God's care is shown in the least things as well as in the greatest. In Gethsemane Christ says: “Let these go their way: that the word might be fulfilled which he spake, Of those whom thou hast given me I lost not one” (John 18:8, 9). It is the same spirit as that of his intercessory prayer: “I guarded them, and not one of them perished, but the son of perdition” (John 17:12). Christ gives himself as a prisoner that his disciples may go free, even as he redeems us from the curse of the law by being made a curse for us (Gal. 3:13). The dewdrop is moulded by the same law that rounds the planets into spheres. Gen. Grant said he had never but once sought a place for himself, and in that place he was a comparative failure; he had been an instrument in God's hand for the accomplishing of God's purposes, apart from any plan or thought or hope of his own.

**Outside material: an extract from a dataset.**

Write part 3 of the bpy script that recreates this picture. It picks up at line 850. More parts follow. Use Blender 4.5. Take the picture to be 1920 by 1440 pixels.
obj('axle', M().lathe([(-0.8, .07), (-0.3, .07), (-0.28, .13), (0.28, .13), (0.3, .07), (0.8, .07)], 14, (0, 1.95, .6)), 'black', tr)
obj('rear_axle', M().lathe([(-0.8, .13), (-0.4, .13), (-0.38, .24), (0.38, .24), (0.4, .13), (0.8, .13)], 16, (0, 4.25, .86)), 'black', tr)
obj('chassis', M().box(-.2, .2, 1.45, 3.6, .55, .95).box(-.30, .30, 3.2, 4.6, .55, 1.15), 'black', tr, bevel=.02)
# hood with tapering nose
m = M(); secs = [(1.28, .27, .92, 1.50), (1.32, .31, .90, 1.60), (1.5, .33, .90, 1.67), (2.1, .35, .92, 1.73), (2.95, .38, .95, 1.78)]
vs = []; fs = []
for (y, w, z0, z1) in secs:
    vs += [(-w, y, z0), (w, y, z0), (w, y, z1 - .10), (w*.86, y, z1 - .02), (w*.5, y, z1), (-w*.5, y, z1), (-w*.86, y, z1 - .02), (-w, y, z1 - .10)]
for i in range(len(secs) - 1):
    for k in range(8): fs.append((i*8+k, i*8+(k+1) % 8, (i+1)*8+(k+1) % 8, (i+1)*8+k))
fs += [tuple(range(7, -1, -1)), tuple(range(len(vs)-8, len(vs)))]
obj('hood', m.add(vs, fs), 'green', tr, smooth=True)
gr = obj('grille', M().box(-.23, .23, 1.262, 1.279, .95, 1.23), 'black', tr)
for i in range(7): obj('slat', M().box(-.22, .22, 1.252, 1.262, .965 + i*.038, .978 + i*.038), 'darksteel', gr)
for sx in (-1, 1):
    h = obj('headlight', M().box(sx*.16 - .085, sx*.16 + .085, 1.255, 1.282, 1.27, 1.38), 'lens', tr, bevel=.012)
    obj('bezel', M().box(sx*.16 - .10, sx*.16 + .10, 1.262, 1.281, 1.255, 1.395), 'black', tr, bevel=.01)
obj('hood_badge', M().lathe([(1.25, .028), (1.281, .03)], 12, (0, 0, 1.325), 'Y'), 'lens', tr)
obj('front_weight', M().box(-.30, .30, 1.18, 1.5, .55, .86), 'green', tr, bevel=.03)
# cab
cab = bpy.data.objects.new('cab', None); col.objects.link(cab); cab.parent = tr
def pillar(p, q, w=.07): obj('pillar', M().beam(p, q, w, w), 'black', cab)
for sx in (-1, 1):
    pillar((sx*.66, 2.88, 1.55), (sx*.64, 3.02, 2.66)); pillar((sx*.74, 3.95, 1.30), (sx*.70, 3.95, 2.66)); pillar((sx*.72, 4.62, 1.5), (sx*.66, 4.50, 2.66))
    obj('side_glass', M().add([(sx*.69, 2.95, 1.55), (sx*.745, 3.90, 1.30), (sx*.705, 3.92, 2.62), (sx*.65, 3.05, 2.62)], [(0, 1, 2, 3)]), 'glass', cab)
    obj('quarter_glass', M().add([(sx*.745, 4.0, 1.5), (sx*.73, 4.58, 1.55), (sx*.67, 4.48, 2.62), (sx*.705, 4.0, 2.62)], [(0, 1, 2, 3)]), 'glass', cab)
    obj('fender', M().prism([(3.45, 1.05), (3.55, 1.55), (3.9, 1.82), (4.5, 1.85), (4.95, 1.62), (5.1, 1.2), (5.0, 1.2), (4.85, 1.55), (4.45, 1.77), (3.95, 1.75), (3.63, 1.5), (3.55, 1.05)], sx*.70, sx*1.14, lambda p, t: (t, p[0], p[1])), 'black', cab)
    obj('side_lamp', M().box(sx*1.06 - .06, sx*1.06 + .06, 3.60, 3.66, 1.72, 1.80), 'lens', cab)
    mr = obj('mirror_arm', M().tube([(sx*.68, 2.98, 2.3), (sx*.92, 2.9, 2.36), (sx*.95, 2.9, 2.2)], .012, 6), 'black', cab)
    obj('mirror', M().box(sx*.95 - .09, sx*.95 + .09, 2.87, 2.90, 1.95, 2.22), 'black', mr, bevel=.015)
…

Of his journey through the dark continent in search of David Livingston, Henry M. Stanley wrote in Scribner's Monthly for June, 1890: “Constrained at the darkest hour humbly to confess that without God's help I was helpless, I vowed a vow in the forest solitudes that I would confess his aid before men. Silence as of death was around me; it was midnight; I was weakened by illness, prostrated with fatigue, and wan with anxiety for my white and black companions, whose fate was a mystery. In this physical and mental distress I besought God to give me back my people. Nine hours later we were exulting with a rapturous joy. In full view of all was the crimson flag with the crescent, and beneath its waving folds was the long-lost rear column.... My own designs were frustrated constantly by unhappy circumstances. I endeavored to steer my course as direct as possible, but there was an unaccountable influence at the helm.... I have been conscious that the issues of every effort were in other hands.... Divinity seems to have hedged us while we journeyed, impelling us whither it would, effecting its own will, but constantly guiding and protecting us.” He refuses to believe that it is all the result of “luck”, and he closes with a doxology which we should expect from Livingston but not from him: “Thanks be to God, forever and ever!”